In connection with the issuance of the Series C and D Preferred Stock of SunTrust Banks, Inc. we agreed to certain terms
affecting repurchase, redemption, and repayment of the preferred stock and restriction on payment of common stock
dividends, among other terms. We are subject to certain restrictions on our ability to increase the dividend as a result of
participating in the U.S. Treasury’s CPP. Generally, we may not pay a regular quarterly cash dividend more than $0.77 per
share of common stock prior to November 14, 2011, unless either (i) we have redeemed the Series C and Series D Preferred
Stock, (ii) the U.S. Treasury has transferred the Series C and Series D Preferred Stock to a third party, or (iii) the U.S.
Treasury consents to the payment of such dividends in excess of such amount. Additionally, if we increase our quarterly
dividend above $0.54 per share prior to the tenth anniversary of our participation in the CPP, then the exercise price and the
number of shares to be issued upon exercise of the warrants issued in connection with our participation in the CPP will be
proportionately adjusted. The amount of such adjustment will be determined by a formula and depends in part on the extent
to which we raise our dividend. The formulas are contained in the warrant agreements. There also exists limits on the ability
of the Bank to pay dividends to SunTrust Banks, Inc. (the “Parent Company”). Substantially all of our retained earnings are
undistributed earnings of the Bank, which are restricted by various regulations administered by federal and state bank
regulatory authorities. There was no capacity for payment of cash dividends to the Parent Company under these regulations
at December 31, 2009.
Included with the issuance of the Series C and D preferred stock was issuance of ten-year warrants to the Treasury to
purchase approximately 11.9 million and 6.0 million shares of our common stock at initial exercise prices of $44.15 and
$33.70. The preferred stock and related warrants were issued at a total discount of approximately $132 million, which will be
accreted into U.S. Treasury preferred dividend expense using the effective yield method over a five year period from each
respective issuance date. The terms of the warrants as well as the restrictions related to the issuance of the preferred stock is
more fully described in Current Reports on Form 8-K filed on November 17, 2008 and January 2, 2009.
ENTERPRISE RISK MANAGEMENT
In the normal course of business, we are exposed to various risks. To manage the major risks that we face and to provide
reasonable assurance that key business objectives will be achieved, we have established an enterprise risk governance
process and the SunTrust Enterprise Risk Program. Moreover, we have policies and various risk management processes
designed to effectively identify, monitor and manage risk.

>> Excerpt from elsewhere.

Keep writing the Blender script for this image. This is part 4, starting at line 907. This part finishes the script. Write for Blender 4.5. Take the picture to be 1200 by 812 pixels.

We continually refine and enhance our risk management policies, processes and procedures to maintain effective risk
management and governance, including identification, measurement, monitoring, control, mitigation and reporting of all
material risks. Over the last several years, we have enhanced risk measurement applications and systems capabilities that
provide management information on whether we are being appropriately compensated for the risk profile we have adopted.
We balance our strategic goals, including revenue and profitability objectives, with the risks associated with achieving our
goals. Effective risk management is an important element supporting our business decision making.